È proprio questo invece, insieme ai costi altissimi, il punto più dolente: sottovalutarlo non è né coraggio né temerarietà, è incoscienza. Anche perché da parte del mondo scientifico da tempo si insiste su alcuni punti ben precisi, a partire dalla portata del rischio. È tristemente noto che il 28 dicembre 1908, alle 5,20 di mattina, una scossa di 30 secondi, ma di intensità XI della Scala Mercalli, seguito da un maremoto con onde di 10 metri di altezza, provocò la distruzione di Reggio Calabria e di Messina, con la morte di 100.000 persone: il fenomeno si manifestò con scosse di varia intensità fino al Montenegro e a Malta, e fu registrato (malgrado l’uso di strumenti ancora non evoluti) dalle più remote stazioni sismiche. Fu “il più grande evento sismico mai registrato nell’europa meridionale”.
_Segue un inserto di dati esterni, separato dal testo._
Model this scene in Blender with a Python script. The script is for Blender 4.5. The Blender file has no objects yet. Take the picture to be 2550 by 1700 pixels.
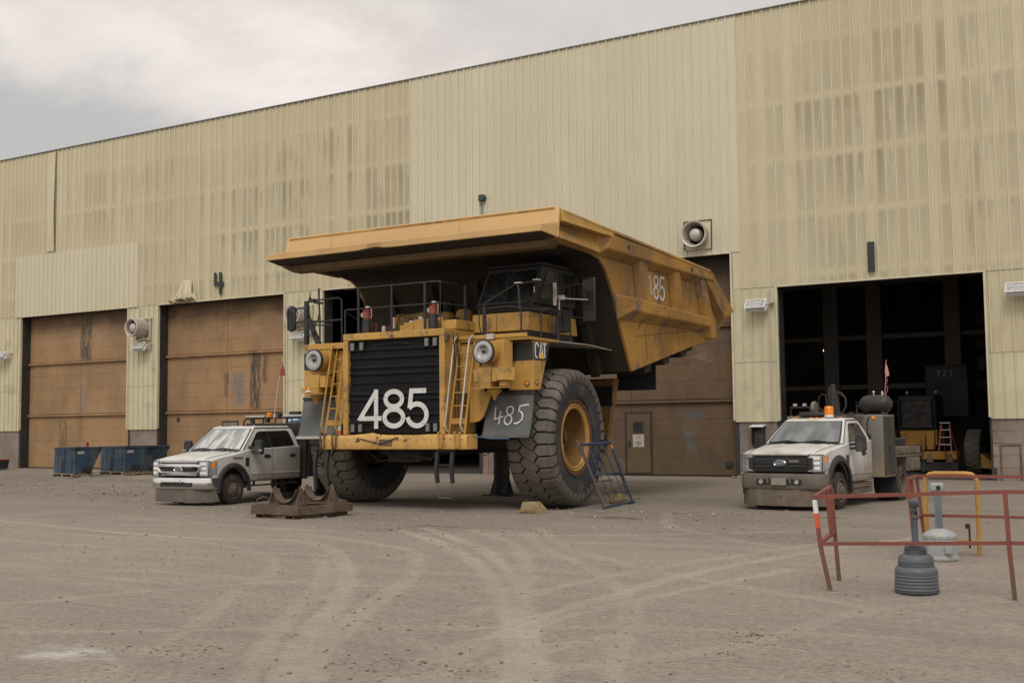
import bpy, bmesh, math, random
import numpy as np
from mathutils import Vector, Matrix
R_ = math.radians
SC = bpy.context.scene
COL = SC.collection
random.seed(7)

# ------------------------------------------------------------------ camera, world, sun, exposure
cam_d = bpy.data.cameras.new('camera')
cam = bpy.data.objects.new('camera', cam_d); COL.objects.link(cam)
SC.camera = cam
cam_d.sensor_width = 36.0; cam_d.lens = 2920.95/2550*36
cam_d.clip_start = 0.1; cam_d.clip_end = 2000
yaw, pitch, roll = .540567, .0736856, -.01092
F = Vector((-math.sin(yaw)*math.cos(pitch), math.cos(yaw)*math.cos(pitch), math.sin(pitch)))
Rt = F.cross(Vector((0,0,1))).normalized(); Up = Rt.cross(F)
Rr = Rt*math.cos(roll)+Up*math.sin(roll); Ur = Up*math.cos(roll)-Rt*math.sin(roll)
cam.matrix_world = Matrix(((Rr.x,Ur.x,-F.x,0),(Rr.y,Ur.y,-F.y,0),(Rr.z,Ur.z,-F.z,1.774),(0,0,0,1)))
SC.render.resolution_x = 1024; SC.render.resolution_y = 682
SC.view_settings.view_transform = 'Standard'; SC.view_settings.look = 'None'
SC.view_settings.exposure = 0.06; SC.view_settings.gamma = 1.0
try: SC.view_settings.use_curve_mapping = False
except Exception: pass

SUN_EL, SUN_AZ = R_(50), R_(158)     # azimuth clockwise from +Y: behind the camera, a little right
world = bpy.data.worlds.new('World'); SC.world = world; world.use_nodes = True
nt = world.node_tree; nt.nodes.clear()
class NT:
    """short-hand node builder"""
    def __init__(s, t): s.t = t
    def n(s, typ, **k):
        nd = s.t.nodes.new(typ)
        for a, v in k.items():
            if a == 'ins':
                for i, x in v.items():
                    if isinstance(x, bpy.types.NodeSocket): s.t.links.new(x, nd.inputs[i])
                    else: nd.inputs[i].default_value = x
            else: setattr(nd, a, v)
        return nd
    def math(s, op, a, b=0.0, c=None, clamp=False):
        i = {0:a, 1:b}
        if c is not None: i[2] = c
        return s.n('ShaderNodeMath', operation=op, use_clamp=clamp, ins=i).outputs[0]
    def maprange(s, v, a, b, c=0.0, d=1.0, smooth=True):
        nd = s.n('ShaderNodeMapRange', ins={0:v,1:a,2:b,3:c,4:d}); nd.clamp = True
        if smooth: nd.interpolation_type = 'SMOOTHSTEP'
        return nd.outputs[0]
    def mix(s, f, a, b, blend='MIX'):
        nd = s.n('ShaderNodeMix', data_type='RGBA', blend_type=blend)
        for i, x in ((0,f),(6,a),(7,b)):
            if isinstance(x, bpy.types.NodeSocket): s.t.links.new(x, nd.inputs[i])
            else: nd.inputs[i].default_value = (x if i == 0 else (tuple(x)+(1,))[:4])
        return nd.outputs[2]
    def noise(s, vec, scale, detail=4, rough=.55, dist=0.0, out=0):
        return s.n('ShaderNodeTexNoise', ins={'Vector':vec,'Scale':scale,'Detail':detail,'Roughness':rough,'Distortion':dist}).outputs[out]
    def scalev(s, vec, sc, loc=(0,0,0)):
        return s.n('ShaderNodeMapping', ins={0:vec,1:loc,3:sc}).outputs[0]
    def sep(s, vec): return s.n('ShaderNodeSeparateXYZ', ins={0:vec}).outputs
w = NT(nt)
tc = w.n('ShaderNodeTexCoord').outputs['Generated']
sky = w.n('ShaderNodeTexSky', sky_type='NISHITA'); sky.sun_disc = False
sky.sun_elevation = SUN_EL; sky.sun_rotation = SUN_AZ
n1 = w.noise(w.scalev(tc, (1,1,2.2)), 3.2, 8, .6, .3)
n2 = w.noise(w.scalev(tc, (1,1,2.0), (3,1,5)), 7.5, 9, .62, .2)
n3 = w.noise(w.scalev(tc, (1,1,3.0), (7,2,1)), 1.7, 5, .55)
dot = w.n('ShaderNodeVectorMath', operation='DOT_PRODUCT', ins={0:tc,1:(-.38033,-.00368,-.92484)}).outputs['Value']
sx = w.sep(tc)
edge = w.math('ADD', dot, w.math('MULTIPLY', w.math('SUBTRACT', n1, .5), .16))
edge = w.math('ADD', edge, w.math('MULTIPLY', w.math('SUBTRACT', n2, .5), .11))
gap = w.maprange(edge, -.012, .045)
gap = w.math('MULTIPLY', gap, w.maprange(sx[0], -.40, -.58))         # the blue-grey opening lies to the left only
gap = w.math('MULTIPLY', gap, w.maprange(sx[1], .1, .3))
bright = w.mix(w.maprange(n2, .3, .7), (7.7,6.95,6.55), (9.0,8.35,7.9))
grey = w.mix(w.maprange(n1, .35, .65), (7.1,6.6,6.3), (6.0,5.65,5.4))
cl = w.mix(w.maprange(n3, .42, .60), bright, grey)
cl = w.mix(w.maprange(w.math('ADD', edge, .14), .0, .11, 1, 0), cl, grey)
veil = w.mix(w.maprange(n3, .3, .7), (5.0,4.98,4.85), (5.7,5.6,5.4))
open_ = w.mix(.95, sky.outputs[0], veil)
skyc = w.mix(gap, cl, open_)
zen = w.maprange(sx[2], .35, .9)                                     # overcast sky: brighter overhead
skyc = w.mix(zen, skyc, (10.2,9.8,9.4))
skyc = w.mix(w.maprange(sx[1], .15, -.35), skyc, (10.0,9.5,9.0))     # unseen sky behind the camera, brightened to light the wall
bg = w.n('ShaderNodeBackground', ins={0:skyc, 1:.1})
wo = w.n('ShaderNodeOutputWorld', ins={0:bg.outputs[0]})

sd = bpy.data.lights.new('sun', 'SUN'); sd.energy = 1.5; sd.angle = R_(24); sd.color = (1,.97,.92)
sun = bpy.data.objects.new('sun', sd); COL.objects.link(sun)
sdir = Vector((math.sin(SUN_AZ)*math.cos(SUN_EL), math.cos(SUN_AZ)*math.cos(SUN_EL), math.sin(SUN_EL)))
sun.rotation_euler = (-sdir).to_track_quat('-Z','Y').to_euler(); sun.location = (0,-20,40)

# ------------------------------------------------------------------ materials
def srgb(r, g, b):
    f = lambda c: ((c/255+.055)/1.055)**2.4 if c > 10 else c/255/12.92
    return (f(r), f(g), f(b))
def newmat(name):
    m = bpy.data.materials.new(name); m.use_nodes = True
    t = m.node_tree; t.nodes.clear(); return m, NT(t)
def finish(m, n, col, rough=.6, metal=0.0, normal=None, spec=.5, **k):
    ins = {'Base Color':col if isinstance(col, bpy.types.NodeSocket) else (tuple(col)+(1,))[:4], 'Roughness':rough, 'Metallic':metal, 'Specular IOR Level':spec}
    ins.update(k)
    if normal is not None: ins['Normal'] = normal
    b = n.n('ShaderNodeBsdfPrincipled', ins=ins)
    n.n('ShaderNodeOutputMaterial', ins={0:b.outputs[0]})
    return m
def plain(name, col, rough=.6, metal=0.0, spec=.5, var=.12, scale=3.0, bump=0.0, bscale=40):
    m, n = newmat(name)
    c = n.n('ShaderNodeTexCoord').outputs['Object']
    f = n.maprange(n.noise(c, scale, 6), .25, .75)
    cc = n.mix(f, tuple(x*(1-var) for x in col), tuple(min(1, x*(1+var)) for x in col))
    nm = None
    if bump: nm = n.n('ShaderNodeBump', ins={'Strength':bump,'Distance':.01,'Height':n.noise(c, bscale, 4)}).outputs[0]
    return finish(m, n, cc, rough, metal, nm, spec)
def weathered(name, base, dirt, rough=.55, metal=0.0, amt=.5, scale=1.3, streak=.5, spots=None, spot_amt=.3, spot_scale=9, bump=.15, base2=None, low=None, lowz=(0,1), spec=.4, chips=None, sax=(6,6,.55)):
    """painted steel: base colour with cloudy dirt, vertical streaks, worn spots; low = mud splashed up to height lowz"""
    m, n = newmat(name)
    c = n.n('ShaderNodeTexCoord').outputs['Object']
    base2 = base2 or tuple(x*.86 for x in base)
    col = n.mix(n.maprange(n.noise(c, scale*.8, 4), .35, .65), base, base2)
    d = n.maprange(n.noise(c, scale, 8, .65), .62-.3*amt, .80-.12*amt)
    col = n.mix(n.math('MULTIPLY', d, .75), col, dirt)
    if streak:
        s = n.maprange(n.noise(n.scalev(c, sax, (3,5,0)), scale*1.5, 5, .6), .55, .78)
        col = n.mix(n.math('MULTIPLY', s, streak), col, dirt)
    if spots:
        s = n.maprange(n.noise(n.scalev(c, (1,1,1), (9,3,2)), spot_scale, 7, .7), .66-.12*spot_amt, .70-.1*spot_amt)
        col = n.mix(s, col, spots)
    if chips:
        s = n.maprange(n.noise(n.scalev(c, (1,1,.8), (1,8,2)), 1.5, 9, .72), .55, .60)
        col = n.mix(n.math('MULTIPLY', s, .8), col, chips)
    rr = n.maprange(d, 0, 1, rough, min(1, rough+.3), False)
    if low:
        z = n.sep(c)[2]
        e = n.math('ADD', z, n.math('MULTIPLY', n.math('SUBTRACT', n.noise(n.scalev(c,(2.2,2.2,.8)), 3.5, 8, .7), .5), (lowz[1]-lowz[0])*1.2))
        s = n.maprange(e, lowz[0], lowz[1], 1, 0)
        col = n.mix(s, col, low)
        rr = n.math('MAXIMUM', rr, n.math('MULTIPLY', s, .9))
    nm = n.n('ShaderNodeBump', ins={'Strength':bump,'Distance':.02,'Height':n.noise(c, 22, 5)}).outputs[0] if bump else None
    return finish(m, n, col, rr, metal, nm, spec)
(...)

Così lo definisce, nel 2021, Giovanni Barreca, coordinatore di uno studio condotto dall’università di Catania, da quella di Kiel in Germania e dall’osservatorio etneo dell’istituto nazionale di geofisica e vulcanologia. L’esame subacqueo, diciamo l’ ”ecografia” del fondale dello stretto di Messina, ha evidenziato la presenza di una faglia, o spaccatura, o meglio ancora “sorgente sismogenetica”, profonda fino a 80 metri, che segue per un buon tratto l’asse centrale del canale per poi penetrare verso est sotto la già fragile costa calabrese. Mai individuata finora con chiarezza, è ritenuta capace di generare terremoti di magnitudo non troppo inferiore a quella stimata nel 1908, e quindi fortissimamente indiziata di essere la causa forse non unica, ma decisiva, di quella tragedia. Dopo l’analisi, fin qui lucida, della situazione, Barreca conclude però con un’indicazione spiazzante: il fatto di aver individuato la spaccatura assassina è “una rassicurazione per i cittadini e per chi dovrà costruire il Ponte”. Come dire: ora il pericolo lo conosciamo bene, e sapremo come fronteggiarlo.
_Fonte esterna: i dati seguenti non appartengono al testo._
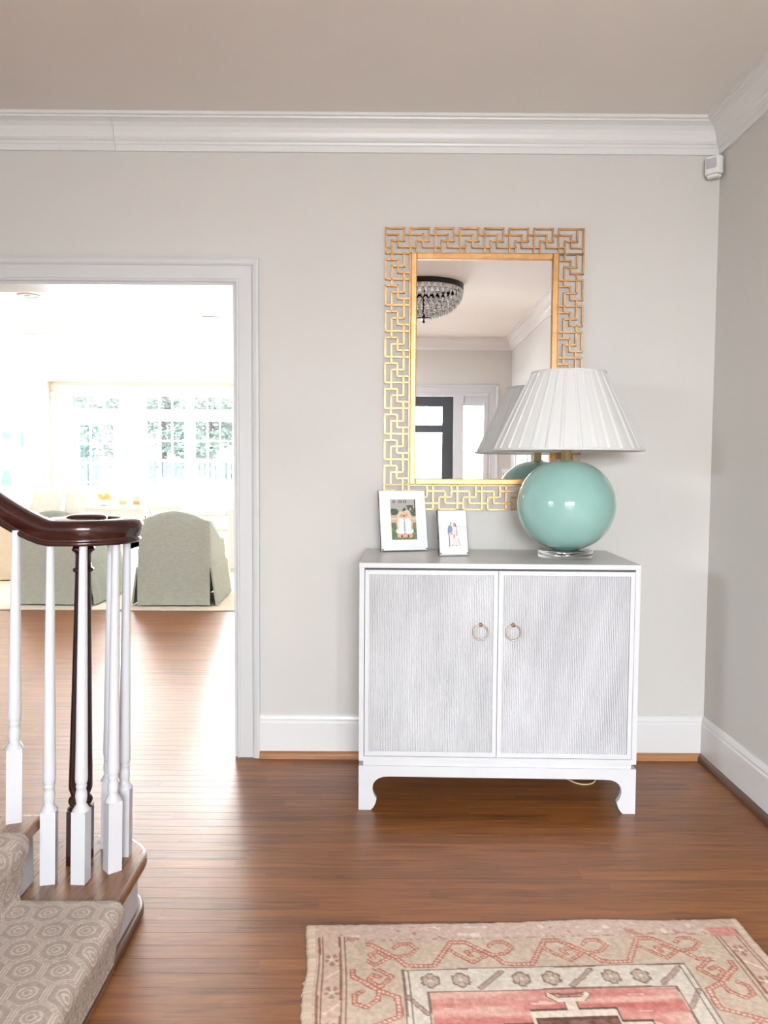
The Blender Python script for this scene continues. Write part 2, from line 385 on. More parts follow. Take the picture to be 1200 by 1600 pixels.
o = moulding(CROWN, (cx-0.0012, 0), (XL, 0), (0, -1), CEIL+0.0006, 0, 1).build('crown_length', 'trim_paint', crown_back)
struct('trim_crown_right', moulding(CROWN, (XR, 0), (XR, YF), (-1, 0), CEIL), 'trim_paint', 'white crown moulding along the top of the right wall')
struct('trim_crown_front', moulding(CROWN, (XL, YF), (XR, YF), (0, 1), CEIL), 'trim_paint', 'white crown moulding above the front door, in the mirror')
struct('trim_crown_left', moulding(CROWN, (XL, 0), (XL, YF), (1, 0), CEIL), 'trim_paint', 'white crown moulding over the stair side wall')

# baseboards with shoe moulding
BASE = [(0, 0), (.016, 0), (.016, .152), (.014, .157), (.012, .160), (.013, .168), (.010, .178), (.005, .186), (0, .187)]
SHOE = [(0, 0), (.034, 0), (.033, .012), (.028, .022), (.020, .028), (.016, .029), (0, .029)]
CW = 0.097
bb = struct('baseboard_back', moulding(BASE, (XR, 0), (OPR+CW, 0), (0, -1), 0, 1, 0), 'trim_paint', 'tall white baseboard on the cabinet wall beside the opening')
moulding(SHOE, (XR, 0), (OPR+CW, 0), (0, -1), 0.0005, 1, 0).build('shoe_molding', 'shoe_wood', bb)
bb = struct('baseboard_right', moulding(BASE, (XR, 0), (XR, -4.05), (-1, 0), 0, 1, 0), 'trim_paint', 'tall white baseboard along the right wall')
moulding(SHOE, (XR, 0), (XR, -4.05), (-1, 0), 0.0005, 1, 0).build('shoe_molding', 'dark_shoe_wood', bb)
bb = struct('baseboard_front', moulding(BASE, (SLR[1]+0.17, YF), (XR, YF), (0, 1), 0, 0, 1), 'trim_paint', 'white baseboard beside the front door')
bb = struct('baseboard_left', moulding(BASE, (XL, 0), (XL, -1.3), (1, 0), 0, 1, 0), 'trim_paint', 'white baseboard beyond the stairs')

# casing of the opening: mitred profile
CAS = [(0, 0), (0, .011), (.004, .015), (.011, .015), (.015, .011), (.066, .013), (.070, .019), (.076, .023), (.088, .026), (.097, .023), (.097, 0)]
def casing(x0, x1, z1, y, sy, z0=0.0):
    """three mitred boards around an opening x0..x1, 0..z1 on a wall at y, proud towards sy"""
    out = []
    n = len(CAS)
    def run(pts):                                       # pts: list of (base point, outward dir) pairs
        vs_ = []
        for (px, pz), (ox, oz) in pts:
            for w, d in CAS: vs_.append((px+ox*w, y+sy*d, pz+oz*w))
        fs_ = [(k, (k+1) % n, n+(k+1) % n, n+k) for k in range(n)] + [tuple(range(n)), tuple(reversed(range(n, 2*n)))]
        return MB().add(vs_, fs_)
    out.append(run([((x1, z0), (1, 0)), ((x1, z1), (1, 1))]))
    out.append(run([((x0, z1), (-1, 1)), ((x1, z1), (1, 1))]))
    out.append(run([((x0, z0), (-1, 0)), ((x0, z1), (-1, 1))]))
    return out
def casing_things(name, x0, x1, z1, y, sy, m, label, z0=0.0):
    root = thing(name, label, None); root['kind'] = 'structure'
    for mbq, nm in zip(casing(x0, x1, z1, y, sy, z0), ('side_casing', 'head_casing', 'side_casing')): mbq.build(nm, m, root)
    return root
cs = casing_things('trim_opening', OPL, OPR, OPH, 0, -1, 'casing_paint', 'white moulded casing around the wide opening to the living room')
for mbq, nm in zip(casing(OPL, OPR, OPH, WT, 1), ('side_casing', 'head_casing', 'side_casing')): mbq.build(nm, 'casing_paint', cs)
MB().box(OPR-0.012, OPR, -0.004, WT+0.004, 0, OPH-.0).build('jamb_board', 'casing_paint', cs)
MB().box(OPL, OPR-0.012, -0.004, WT+0.004, OPH-0.012, OPH).build('jamb_board', 'casing_paint', cs)
MB().box(OPL, OPL+0.012, -0.004, WT+0.004, 0, OPH-0.012).build('jamb_board', 'casing_paint', cs)

# ------------------------------------------------------------------ front entrance (seen in the mirror)
yd = YF - 0.075
frame = thing('door_entrance_frame', 'white frame around front door and sidelights, in the mirror', None, (0, 0, 0)); frame['kind'] = 'structure'
mb = MB()
MB().box(DX1+0.002, SLR[0], YF-WT, YF+0.012, 0, DZ+0.03).build('mullion_post', 'white_paint', frame, 0.004)
MB().box(SLL[1], DX0-0.002, YF-WT, YF+0.012, 0, DZ+0.03).build('mullion_post', 'white_paint', frame, 0.004)
MB().box(SLL[0]-0.045, SLR[1]+0.045, YF-WT, YF+0.010, DZ+0.003, DZ+0.045).build('head_jamb', 'white_paint', frame, 0.004)
MB().box(SLR[1], SLR[1]+0.045, YF-WT, YF+0.011, 0, DZ).build('side_jamb', 'white_paint', frame, 0.003)
MB().box(SLL[0]-0.045, SLL[0], YF-WT, YF+0.011, 0, DZ).build('side_jamb', 'white_paint', frame, 0.003)
for mbq, nm in zip(casing(SLL[0]-0.03, SLR[1]+0.065, DZ+0.03, YF, 1), ('side_casing', 'head_casing', 'side_casing')): mbq.build(nm, 'white_paint', frame)
for i, (a, b) in enumerate((SLR, SLL)):
    MB().box(a, b, yd-0.02, yd+0.03, 0, SZ0).build('sidelight_panel', 'white_paint', frame, 0.003)
    MB().box(a, b, yd-0.02, yd+0.03, SZ1, DZ+0.003).build('sidelight_panel', 'white_paint', frame, 0.003)
    for k in range(1, 4):
        zz = SZ0 + (SZ1-SZ0)*k/4
        MB().box(a, b, yd-0.004, yd+0.016, zz-0.007, zz+0.007).build('muntin', 'white_paint', frame)
    MB().box(a, b, yd+0.004, yd+0.008, SZ0, SZ1).build('glass_pane', 'window_glass', frame)
door = thing('door_front', 'charcoal glazed front door reflected in the mirror', None, (0, 0, 0)); door['kind'] = 'structure'
st = 0.12
MB().box(DX0, DX0+st, yd-.022, yd+.022, 0.01, DZ).build('stile', 'door_charcoal', door, .003)
MB().box(DX1-st, DX1, yd-.022, yd+.022, 0.01, DZ).build('stile', 'door_charcoal', door, .003)
for a, b in ((.01, .30), (1.64, 1.725), (1.925, DZ)):
    MB().box(DX0+st, DX1-st, yd-.022, yd+.022, a, b).build('rail', 'door_charcoal', door, .003)
for a, b in ((.30, 1.64), (1.725, 1.925)):
    MB().box(DX0+st, DX1-st, yd-.003, yd+.003, a, b).build('glass_pane', 'window_glass', door)
kn = MB().lathe([(.0, 0), (.024, 0), (.024, .006), (.010, .010), (.010, .030), (.022, .040), (.027, .052), (.020, .066), (0, .070)], 20, Matrix.Translation((DX0+.06, yd+.022, 0.95)) @ Matrix.Rotation(R(-90), 4, 'X')).build('door_knob', 'brass', door)
# closet door on the right wall, behind the camera
cd = thing('door_closet', 'white panelled closet door on the right wall, in the mirror', None); cd['kind'] = 'structure'
cy0, cy1 = -5.02, -4.22
MB().box(XR-.012, XR, cy0, cy1, 0.01, 2.0).build('door_leaf', 'white_paint', cd, .003)
for za, zb in ((.2, .9), (1.05, 1.85)): MB().box(XR-.018, XR-.012, cy0+.12, cy1-.12, za, zb).build('raised_panel', 'white_paint', cd, .008)
for a, b, c, d in ((cy0-.095, cy0, 0, 2.1), (cy1, cy1+.095, 0, 2.1), (cy0, cy1, 2.0, 2.1)): MB().box(XR-.022, XR, a, b, c, d).build('casing_board', 'white_paint', cd, .005)
for zz in (.3, 1.05, 1.8): MB().box(XR-.024, XR-.012, cy0-.006, cy0+.006, zz-.05, zz+.05).build('hinge', 'black_iron', cd)
# switch plate
sw = thing('light_switch', 'white double light switch plate beside the front door, in the mirror', 'light switch', (1.325, YF, 1.19))
MB().box(-.035, .045, 0.0005, .006, -.058, .058).build('plate', 'plastic_white', sw, .002)
for dx in (-.018, .027): MB().box(dx-.006, dx+.006, .005, .014, -.014, .014).build('toggle', 'plastic_grey', sw, .002)

# side window added to light the right wall, unseen beyond the stairs
sw_root = thing('window_side_added', 'white double sash window added unseen for light, in the foyer wall beyond the stairs', None); sw_root['kind'] = 'structure'
for a, b, c, d in ((SW0-.09, SW0, SWZ0-.05, SWZ1+.09), (SW1, SW1+.09, SWZ0-.05, SWZ1+.09), (SW0, SW1, SWZ1, SWZ1+.09), (SW0-.1, SW1+.1, SWZ0-.05, SWZ0)):
    MB().box(XL, XL+.02, a, b, c, d).build('casing_board', 'trim_paint', sw_root, .003)
ys_ = (SW0, SW0+.05, (SW0+SW1)/2-.03, (SW0+SW1)/2+.03, SW1-.05, SW1)
for a, b in ((ys_[0], ys_[1]), (ys_[2], ys_[3]), (ys_[4], ys_[5])): MB().box(XL-.10, XL-.05, a, b, SWZ0, SWZ1).build('stile', 'trim_paint', sw_root)
for a, b in ((ys_[1], ys_[2]), (ys_[3], ys_[4])):
    for c, d in ((SWZ0, SWZ0+.06), ((SWZ0+SWZ1)/2-.02, (SWZ0+SWZ1)/2+.02), (SWZ1-.05, SWZ1)): MB().box(XL-.10, XL-.05, a, b, c, d).build('rail', 'trim_paint', sw_root)
    MB().box(XL-.078, XL-.072, a, b, SWZ0+.06, SWZ1-.05).build('pane', 'window_glass', sw_root)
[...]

Sembra una scommessa un po’ suicida. Tanto più che nel 2023 la stessa Università di Catania ha pubblicato anche la Prima mappa dei processi tettonici attivi in Sicilia, e alcuni dati sembrano preoccupanti. La parte che qui interessa, quella nord-orientale, si solleva a una velocità media di 2 mm l’anno; l’etna scivola verso il mare di oltre 5 cm l’anno, e per giunta su questo stesso versante orientale si frantuma in blocchi generando faglie attive. Insomma, la situazione della parte N-E dell’isola, dal vulcano allo Stretto, è alquanto inquieta e inquietante. Siamo, avrebbero detto gli Antichi, fra Scilla e Cariddi.
Di Scilla parla Omero nel XII libro dell’odissea. Era un enorme mostro. Sul lato destro (dice il poeta) dello Stretto, aggrediva i naviganti: sul lato opposto era Cariddi, ancor più temibile. Un Ponte fra Scilla e Cariddi? Vicepresidente Salvini, ci pensi bene.